The aim of the project is to make a high quality digital version of the 1842 Musical Antiquarian Society edition of Henry Purcell’s opera Bonduca (1695).  The project includes commissioning an introductory essay.  The digital edition will be distributed free of charge under an open source licence.  The edition will include a list of patrons.  This is just the first step in a project to publish high quality digital editions of significant nineteenth-century editions of Purcell’s music, specifically the c. 1850 Novello edition of Purcell’s complete sacred works.

Why is it a good idea?

The 1842 edition of Bonduca is a particularly beautiful one and its worth extends beyond the information it contains.  The Musical Antiquarian Society put a lot of effort into creating a book that has aesthetic value in addition to providing information.  The musical score is beautifully engraved and there is an elaborate title page and an even more elaborate frontispiece.  The motivation for the project is therefore to a large extent to reproduce the aesthetic value of the edition.  The project will also add value to the edition by including an introductory essay.

How do I contribute?

There are two ways to contribute.  You can contribute by becoming a patron on, where the website for the project is   You can also make a contribution directly to Theory of Music Ltd using paypal, using the reference Purcell. Payments can be made to

What will happen to my donation?

Your donation will be transferred from Paypal to the Theory of Music ltd HSBC business account and will then be used to pay for the costs incurred by the project.
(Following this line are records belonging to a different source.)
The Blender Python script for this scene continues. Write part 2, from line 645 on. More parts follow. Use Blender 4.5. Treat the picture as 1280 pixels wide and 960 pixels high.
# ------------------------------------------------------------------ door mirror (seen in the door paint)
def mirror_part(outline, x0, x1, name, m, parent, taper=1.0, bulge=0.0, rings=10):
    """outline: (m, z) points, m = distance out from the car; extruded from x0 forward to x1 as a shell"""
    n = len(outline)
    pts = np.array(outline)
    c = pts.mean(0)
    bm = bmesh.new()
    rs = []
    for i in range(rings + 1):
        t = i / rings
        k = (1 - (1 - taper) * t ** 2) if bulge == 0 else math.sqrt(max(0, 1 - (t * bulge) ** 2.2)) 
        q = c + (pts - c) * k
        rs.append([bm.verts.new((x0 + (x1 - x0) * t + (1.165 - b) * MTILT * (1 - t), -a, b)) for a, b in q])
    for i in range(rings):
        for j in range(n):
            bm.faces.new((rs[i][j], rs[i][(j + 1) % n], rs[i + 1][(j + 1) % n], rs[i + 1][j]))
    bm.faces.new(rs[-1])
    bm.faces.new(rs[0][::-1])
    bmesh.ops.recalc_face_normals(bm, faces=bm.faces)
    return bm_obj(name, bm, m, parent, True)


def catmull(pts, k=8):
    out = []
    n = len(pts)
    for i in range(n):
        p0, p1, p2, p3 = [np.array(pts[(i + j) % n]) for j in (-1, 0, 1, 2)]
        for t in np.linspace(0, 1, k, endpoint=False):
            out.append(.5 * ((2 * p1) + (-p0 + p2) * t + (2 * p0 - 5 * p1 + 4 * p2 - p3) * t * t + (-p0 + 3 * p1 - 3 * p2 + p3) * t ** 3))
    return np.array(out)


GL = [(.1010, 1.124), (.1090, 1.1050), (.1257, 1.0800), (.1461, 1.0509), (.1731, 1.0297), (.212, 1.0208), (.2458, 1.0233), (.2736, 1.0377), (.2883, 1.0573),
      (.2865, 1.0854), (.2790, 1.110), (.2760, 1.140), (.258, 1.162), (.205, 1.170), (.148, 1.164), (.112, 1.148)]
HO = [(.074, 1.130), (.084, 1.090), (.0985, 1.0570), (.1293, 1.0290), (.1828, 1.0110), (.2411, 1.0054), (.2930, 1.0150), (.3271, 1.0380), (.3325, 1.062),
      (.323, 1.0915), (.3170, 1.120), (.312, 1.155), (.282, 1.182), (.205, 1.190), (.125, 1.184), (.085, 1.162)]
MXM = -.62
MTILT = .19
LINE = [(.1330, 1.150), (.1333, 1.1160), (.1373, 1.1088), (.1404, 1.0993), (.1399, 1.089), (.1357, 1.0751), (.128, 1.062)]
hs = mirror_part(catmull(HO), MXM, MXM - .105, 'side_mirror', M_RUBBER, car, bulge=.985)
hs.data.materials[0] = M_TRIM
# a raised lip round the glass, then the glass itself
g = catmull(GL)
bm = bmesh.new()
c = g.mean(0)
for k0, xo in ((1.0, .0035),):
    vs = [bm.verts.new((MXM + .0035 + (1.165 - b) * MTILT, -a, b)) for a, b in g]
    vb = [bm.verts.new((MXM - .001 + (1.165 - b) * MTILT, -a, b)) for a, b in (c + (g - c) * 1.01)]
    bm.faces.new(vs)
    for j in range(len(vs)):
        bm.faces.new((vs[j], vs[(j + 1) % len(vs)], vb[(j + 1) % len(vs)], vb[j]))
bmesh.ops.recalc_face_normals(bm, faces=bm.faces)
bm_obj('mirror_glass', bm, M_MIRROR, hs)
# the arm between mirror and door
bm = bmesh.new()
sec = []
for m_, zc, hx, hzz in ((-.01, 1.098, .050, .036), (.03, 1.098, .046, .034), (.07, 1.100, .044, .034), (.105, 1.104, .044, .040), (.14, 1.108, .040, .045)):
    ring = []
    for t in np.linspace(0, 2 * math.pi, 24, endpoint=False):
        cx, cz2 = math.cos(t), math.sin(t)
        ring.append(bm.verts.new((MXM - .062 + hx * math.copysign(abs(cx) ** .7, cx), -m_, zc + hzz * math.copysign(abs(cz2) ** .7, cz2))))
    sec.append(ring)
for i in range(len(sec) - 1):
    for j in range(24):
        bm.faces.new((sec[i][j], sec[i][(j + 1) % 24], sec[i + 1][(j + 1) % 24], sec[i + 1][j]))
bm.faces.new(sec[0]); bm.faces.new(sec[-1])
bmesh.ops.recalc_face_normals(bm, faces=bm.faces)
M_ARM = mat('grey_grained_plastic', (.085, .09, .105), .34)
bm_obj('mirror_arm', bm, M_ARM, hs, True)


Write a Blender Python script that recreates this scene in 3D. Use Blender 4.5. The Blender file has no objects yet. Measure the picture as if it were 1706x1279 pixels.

Is there transparency about the use of funds?

All the invoices in connection with the project will be kept and I will be happy to share them with patrons if they so wish.  In addition, Theory of Music Ltd is a company limited by guarantee registered in England and Wales and it submits its annual accounts to Companies House and HMRC.  The annual accounts are in the public domain and can be viewed on the Companies House website.

How was the budget worked out?

The budget was worked out by sourcing quotations for the tasks involved.

Do I have to make a contribution every month?

If you contribute on this is set up so that patrons make a contribution every month.  However, you can stop your donations at any time by letting me know.  Otherwise you can make a one off donation.

Can I request a refund?

Provided the funds raised have not been spent refunds are possible.  Contact me by email at or using my Whatsapp number, which I will give to all the patrons.

If I become a patron how will you keep in touch?

I will give all patrons my Whatsapp number.  You can also contact me by email: and also

Who will write the introductory essay that will be commissioned as part of the project?

This hasn’t been decided yet but I intend to find a suitable author by contacting people in my network, which includes Rose Bruford College of Theatre and Performance (where I teach the opera studies degree), the Society for Music Analysis (of which I am a member).

Do you have any experience of creating digital editions?

Yes.  For a digital edition of Beethoven’s Engedi see the post on this site: Beethoven’s Engedi: facsimile of Novello’s edition c. 1860

This edition of Beethoven’s Engedi can be downloaded free from this site.

I also worked as a volunteer restorer on the Tudor Partbooks project. The Tudor Partbooks project was a research project run by the University of Oxford and Newcastle University. It was funded by the Arts & Humanities Research Council. The aim of the project was to study and restore (in digital format) a manuscript of Latin sacred songs copied out by the Elizabethan clergyman John Sadler in c. 1566-85. Because Sadler used ink that contained too much acid, over the centuries this has burned through the paper leaving the once beautiful partbooks stained, fragile and difficult to read. However, using digital editing all these problems can be solved and a more or less pristine manuscript created. The project was so large that a team of volunteers was needed to carry out the restoration work, which was done using Adobe Photoshop.

Can’t you just photocopy the book and put it on the internet?

This would be a suitable course of action if the intention was only to provide the information in the text.  As outlined above, the aim is to do justice to the aesthetic value of the 1842 edition. Another simpler answer is that most normal office photocopiers would not be big enough to accommodate the size of the book.  In fact, reproducing a musical publication that is over 150 years old is not as straightforward a process as it might seem.  The creation of the digital edition will include stages such as  the set up of equipment, initial test shots, capture of 76 images (there are 76 pages to be reproduced), processing and re-formatting of images, supply of PDF on a flash drive.

Who will make the digital copy?

A professional printing company with top of the range scanning equipment.

What is the timetable for this project?

There is no set timetable for the project.  It all depends how long it takes to raise the funds.

Will the new edition always be available free?

Yes.  The new edition will be distributed free under an open source licence which will legally forbid reselling.